WHAT TO PRODUCE> Transcribe the listing below word for word.

====

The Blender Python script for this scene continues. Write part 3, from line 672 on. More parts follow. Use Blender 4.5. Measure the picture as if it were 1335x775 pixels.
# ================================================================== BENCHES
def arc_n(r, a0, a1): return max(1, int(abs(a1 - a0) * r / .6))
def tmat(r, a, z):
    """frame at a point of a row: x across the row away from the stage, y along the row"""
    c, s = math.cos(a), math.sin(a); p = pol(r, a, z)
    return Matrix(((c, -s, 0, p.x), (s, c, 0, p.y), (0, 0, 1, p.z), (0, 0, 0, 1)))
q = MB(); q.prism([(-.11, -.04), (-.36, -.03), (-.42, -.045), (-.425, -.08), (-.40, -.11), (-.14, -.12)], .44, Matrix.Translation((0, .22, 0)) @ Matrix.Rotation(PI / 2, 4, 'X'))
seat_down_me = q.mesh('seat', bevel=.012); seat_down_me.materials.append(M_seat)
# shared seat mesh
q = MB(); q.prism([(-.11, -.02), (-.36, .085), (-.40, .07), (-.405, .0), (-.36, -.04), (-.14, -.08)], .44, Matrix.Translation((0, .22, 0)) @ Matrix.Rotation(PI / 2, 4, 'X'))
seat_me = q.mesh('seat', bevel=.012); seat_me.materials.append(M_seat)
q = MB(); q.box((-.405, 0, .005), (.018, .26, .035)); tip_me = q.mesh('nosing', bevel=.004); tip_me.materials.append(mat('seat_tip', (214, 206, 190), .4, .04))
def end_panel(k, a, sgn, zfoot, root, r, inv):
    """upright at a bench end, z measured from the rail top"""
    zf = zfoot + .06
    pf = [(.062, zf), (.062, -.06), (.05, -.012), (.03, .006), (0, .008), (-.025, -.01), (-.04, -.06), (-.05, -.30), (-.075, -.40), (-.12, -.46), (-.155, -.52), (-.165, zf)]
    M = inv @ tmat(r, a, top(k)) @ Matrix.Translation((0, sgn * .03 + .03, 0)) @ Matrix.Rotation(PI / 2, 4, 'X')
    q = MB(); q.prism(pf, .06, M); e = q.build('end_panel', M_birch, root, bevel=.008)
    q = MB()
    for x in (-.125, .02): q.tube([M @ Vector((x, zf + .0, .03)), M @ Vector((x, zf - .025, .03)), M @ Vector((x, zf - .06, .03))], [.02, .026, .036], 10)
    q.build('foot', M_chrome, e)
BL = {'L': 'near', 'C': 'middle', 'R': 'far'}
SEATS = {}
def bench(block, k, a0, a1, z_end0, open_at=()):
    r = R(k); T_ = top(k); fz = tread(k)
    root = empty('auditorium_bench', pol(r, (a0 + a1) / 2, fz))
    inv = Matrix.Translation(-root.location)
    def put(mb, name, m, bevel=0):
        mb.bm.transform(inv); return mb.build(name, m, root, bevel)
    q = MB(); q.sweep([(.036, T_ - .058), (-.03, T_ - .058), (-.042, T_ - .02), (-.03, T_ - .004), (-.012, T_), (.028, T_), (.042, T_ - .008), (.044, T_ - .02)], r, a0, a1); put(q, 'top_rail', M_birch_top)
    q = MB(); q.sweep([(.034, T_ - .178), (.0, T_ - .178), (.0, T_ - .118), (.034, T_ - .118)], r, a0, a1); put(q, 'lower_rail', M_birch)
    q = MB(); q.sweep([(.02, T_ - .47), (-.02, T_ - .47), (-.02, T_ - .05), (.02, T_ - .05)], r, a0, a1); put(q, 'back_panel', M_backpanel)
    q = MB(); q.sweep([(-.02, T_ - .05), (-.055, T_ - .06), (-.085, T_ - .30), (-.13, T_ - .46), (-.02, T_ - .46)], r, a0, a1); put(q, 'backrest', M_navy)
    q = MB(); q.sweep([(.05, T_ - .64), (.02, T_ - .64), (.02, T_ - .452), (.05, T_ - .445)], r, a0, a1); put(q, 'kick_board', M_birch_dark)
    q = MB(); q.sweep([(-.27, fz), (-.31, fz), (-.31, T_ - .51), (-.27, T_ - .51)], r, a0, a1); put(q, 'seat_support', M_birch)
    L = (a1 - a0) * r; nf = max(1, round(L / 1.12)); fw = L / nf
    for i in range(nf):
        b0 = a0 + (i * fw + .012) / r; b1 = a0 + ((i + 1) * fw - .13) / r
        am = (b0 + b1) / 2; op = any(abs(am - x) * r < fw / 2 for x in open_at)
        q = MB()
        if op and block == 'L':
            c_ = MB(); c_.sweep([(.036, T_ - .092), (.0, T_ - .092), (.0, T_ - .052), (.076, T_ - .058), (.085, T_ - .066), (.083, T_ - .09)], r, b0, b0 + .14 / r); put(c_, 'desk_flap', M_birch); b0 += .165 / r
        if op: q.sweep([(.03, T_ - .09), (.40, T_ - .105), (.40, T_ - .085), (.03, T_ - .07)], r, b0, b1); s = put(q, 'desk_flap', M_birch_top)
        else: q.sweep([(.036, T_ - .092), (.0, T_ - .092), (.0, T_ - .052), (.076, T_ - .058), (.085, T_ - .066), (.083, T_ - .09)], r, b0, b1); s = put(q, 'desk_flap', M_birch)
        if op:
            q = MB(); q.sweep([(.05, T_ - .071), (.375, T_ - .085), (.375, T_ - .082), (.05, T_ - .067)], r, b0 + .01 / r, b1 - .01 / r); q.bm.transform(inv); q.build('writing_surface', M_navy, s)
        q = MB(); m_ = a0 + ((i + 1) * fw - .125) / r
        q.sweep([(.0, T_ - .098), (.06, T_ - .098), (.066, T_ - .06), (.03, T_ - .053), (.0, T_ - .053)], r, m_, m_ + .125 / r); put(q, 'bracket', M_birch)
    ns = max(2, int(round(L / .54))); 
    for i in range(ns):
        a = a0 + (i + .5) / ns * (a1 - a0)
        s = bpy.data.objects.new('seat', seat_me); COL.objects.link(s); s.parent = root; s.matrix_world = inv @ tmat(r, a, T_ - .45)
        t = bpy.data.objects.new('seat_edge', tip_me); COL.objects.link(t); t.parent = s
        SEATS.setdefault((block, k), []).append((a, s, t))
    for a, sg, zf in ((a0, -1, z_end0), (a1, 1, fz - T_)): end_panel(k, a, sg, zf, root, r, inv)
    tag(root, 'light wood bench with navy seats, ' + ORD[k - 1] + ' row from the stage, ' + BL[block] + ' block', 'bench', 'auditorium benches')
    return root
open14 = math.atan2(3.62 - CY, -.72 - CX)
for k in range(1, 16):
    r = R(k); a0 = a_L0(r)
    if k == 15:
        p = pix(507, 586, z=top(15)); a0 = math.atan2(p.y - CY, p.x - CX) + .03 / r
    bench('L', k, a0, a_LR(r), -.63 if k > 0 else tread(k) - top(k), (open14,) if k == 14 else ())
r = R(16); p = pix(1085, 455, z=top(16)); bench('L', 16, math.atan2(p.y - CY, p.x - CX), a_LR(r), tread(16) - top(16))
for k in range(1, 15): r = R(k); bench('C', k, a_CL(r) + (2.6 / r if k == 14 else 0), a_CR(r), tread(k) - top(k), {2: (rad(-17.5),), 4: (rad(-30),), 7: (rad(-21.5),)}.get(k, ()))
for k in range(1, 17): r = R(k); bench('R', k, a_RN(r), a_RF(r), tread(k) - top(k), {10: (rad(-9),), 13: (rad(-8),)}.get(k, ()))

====

RESPONSE TO THIS TASK>
The Blender Python script for this scene continues. Write part 3, from line 672 on. More parts follow. Use Blender 4.5. Measure the picture as if it were 1335x775 pixels.
# ================================================================== BENCHES
def arc_n(r, a0, a1): return max(1, int(abs(a1 - a0) * r / .6))
def tmat(r, a, z):
    """frame at a point of a row: x across the row away from the stage, y along the row"""
    c, s = math.cos(a), math.sin(a); p = pol(r, a, z)
    return Matrix(((c, -s, 0, p.x), (s, c, 0, p.y), (0, 0, 1, p.z), (0, 0, 0, 1)))
q = MB(); q.prism([(-.11, -.04), (-.36, -.03), (-.42, -.045), (-.425, -.08), (-.40, -.11), (-.14, -.12)], .44, Matrix.Translation((0, .22, 0)) @ Matrix.Rotation(PI / 2, 4, 'X'))
seat_down_me = q.mesh('seat', bevel=.012); seat_down_me.materials.append(M_seat)
# shared seat mesh
q = MB(); q.prism([(-.11, -.02), (-.36, .085), (-.40, .07), (-.405, .0), (-.36, -.04), (-.14, -.08)], .44, Matrix.Translation((0, .22, 0)) @ Matrix.Rotation(PI / 2, 4, 'X'))
seat_me = q.mesh('seat', bevel=.012); seat_me.materials.append(M_seat)
q = MB(); q.box((-.405, 0, .005), (.018, .26, .035)); tip_me = q.mesh('nosing', bevel=.004); tip_me.materials.append(mat('seat_tip', (214, 206, 190), .4, .04))
def end_panel(k, a, sgn, zfoot, root, r, inv):
    """upright at a bench end, z measured from the rail top"""
    zf = zfoot + .06
    pf = [(.062, zf), (.062, -.06), (.05, -.012), (.03, .006), (0, .008), (-.025, -.01), (-.04, -.06), (-.05, -.30), (-.075, -.40), (-.12, -.46), (-.155, -.52), (-.165, zf)]
    M = inv @ tmat(r, a, top(k)) @ Matrix.Translation((0, sgn * .03 + .03, 0)) @ Matrix.Rotation(PI / 2, 4, 'X')
    q = MB(); q.prism(pf, .06, M); e = q.build('end_panel', M_birch, root, bevel=.008)
    q = MB()
    for x in (-.125, .02): q.tube([M @ Vector((x, zf + .0, .03)), M @ Vector((x, zf - .025, .03)), M @ Vector((x, zf - .06, .03))], [.02, .026, .036], 10)
    q.build('foot', M_chrome, e)
BL = {'L': 'near', 'C': 'middle', 'R': 'far'}
SEATS = {}
def bench(block, k, a0, a1, z_end0, open_at=()):
    r = R(k); T_ = top(k); fz = tread(k)
    root = empty('auditorium_bench', pol(r, (a0 + a1) / 2, fz))
    inv = Matrix.Translation(-root.location)
    def put(mb, name, m, bevel=0):
        mb.bm.transform(inv); return mb.build(name, m, root, bevel)
    q = MB(); q.sweep([(.036, T_ - .058), (-.03, T_ - .058), (-.042, T_ - .02), (-.03, T_ - .004), (-.012, T_), (.028, T_), (.042, T_ - .008), (.044, T_ - .02)], r, a0, a1); put(q, 'top_rail', M_birch_top)
    q = MB(); q.sweep([(.034, T_ - .178), (.0, T_ - .178), (.0, T_ - .118), (.034, T_ - .118)], r, a0, a1); put(q, 'lower_rail', M_birch)
    q = MB(); q.sweep([(.02, T_ - .47), (-.02, T_ - .47), (-.02, T_ - .05), (.02, T_ - .05)], r, a0, a1); put(q, 'back_panel', M_backpanel)
    q = MB(); q.sweep([(-.02, T_ - .05), (-.055, T_ - .06), (-.085, T_ - .30), (-.13, T_ - .46), (-.02, T_ - .46)], r, a0, a1); put(q, 'backrest', M_navy)
    q = MB(); q.sweep([(.05, T_ - .64), (.02, T_ - .64), (.02, T_ - .452), (.05, T_ - .445)], r, a0, a1); put(q, 'kick_board', M_birch_dark)
    q = MB(); q.sweep([(-.27, fz), (-.31, fz), (-.31, T_ - .51), (-.27, T_ - .51)], r, a0, a1); put(q, 'seat_support', M_birch)
    L = (a1 - a0) * r; nf = max(1, round(L / 1.12)); fw = L / nf
    for i in range(nf):
        b0 = a0 + (i * fw + .012) / r; b1 = a0 + ((i + 1) * fw - .13) / r
        am = (b0 + b1) / 2; op = any(abs(am - x) * r < fw / 2 for x in open_at)
        q = MB()
        if op and block == 'L':
            c_ = MB(); c_.sweep([(.036, T_ - .092), (.0, T_ - .092), (.0, T_ - .052), (.076, T_ - .058), (.085, T_ - .066), (.083, T_ - .09)], r, b0, b0 + .14 / r); put(c_, 'desk_flap', M_birch); b0 += .165 / r
        if op: q.sweep([(.03, T_ - .09), (.40, T_ - .105), (.40, T_ - .085), (.03, T_ - .07)], r, b0, b1); s = put(q, 'desk_flap', M_birch_top)
        else: q.sweep([(.036, T_ - .092), (.0, T_ - .092), (.0, T_ - .052), (.076, T_ - .058), (.085, T_ - .066), (.083, T_ - .09)], r, b0, b1); s = put(q, 'desk_flap', M_birch)
        if op:
            q = MB(); q.sweep([(.05, T_ - .071), (.375, T_ - .085), (.375, T_ - .082), (.05, T_ - .067)], r, b0 + .01 / r, b1 - .01 / r); q.bm.transform(inv); q.build('writing_surface', M_navy, s)
        q = MB(); m_ = a0 + ((i + 1) * fw - .125) / r
        q.sweep([(.0, T_ - .098), (.06, T_ - .098), (.066, T_ - .06), (.03, T_ - .053), (.0, T_ - .053)], r, m_, m_ + .125 / r); put(q, 'bracket', M_birch)
    ns = max(2, int(round(L / .54))); 
    for i in range(ns):
        a = a0 + (i + .5) / ns * (a1 - a0)
        s = bpy.data.objects.new('seat', seat_me); COL.objects.link(s); s.parent = root; s.matrix_world = inv @ tmat(r, a, T_ - .45)
        t = bpy.data.objects.new('seat_edge', tip_me); COL.objects.link(t); t.parent = s
        SEATS.setdefault((block, k), []).append((a, s, t))
    for a, sg, zf in ((a0, -1, z_end0), (a1, 1, fz - T_)): end_panel(k, a, sg, zf, root, r, inv)
    tag(root, 'light wood bench with navy seats, ' + ORD[k - 1] + ' row from the stage, ' + BL[block] + ' block', 'bench', 'auditorium benches')
    return root
open14 = math.atan2(3.62 - CY, -.72 - CX)
for k in range(1, 16):
    r = R(k); a0 = a_L0(r)
    if k == 15:
        p = pix(507, 586, z=top(15)); a0 = math.atan2(p.y - CY, p.x - CX) + .03 / r
    bench('L', k, a0, a_LR(r), -.63 if k > 0 else tread(k) - top(k), (open14,) if k == 14 else ())
r = R(16); p = pix(1085, 455, z=top(16)); bench('L', 16, math.atan2(p.y - CY, p.x - CX), a_LR(r), tread(16) - top(16))
for k in range(1, 15): r = R(k); bench('C', k, a_CL(r) + (2.6 / r if k == 14 else 0), a_CR(r), tread(k) - top(k), {2: (rad(-17.5),), 4: (rad(-30),), 7: (rad(-21.5),)}.get(k, ()))
for k in range(1, 17): r = R(k); bench('R', k, a_RN(r), a_RF(r), tread(k) - top(k), {10: (rad(-9),), 13: (rad(-8),)}.get(k, ()))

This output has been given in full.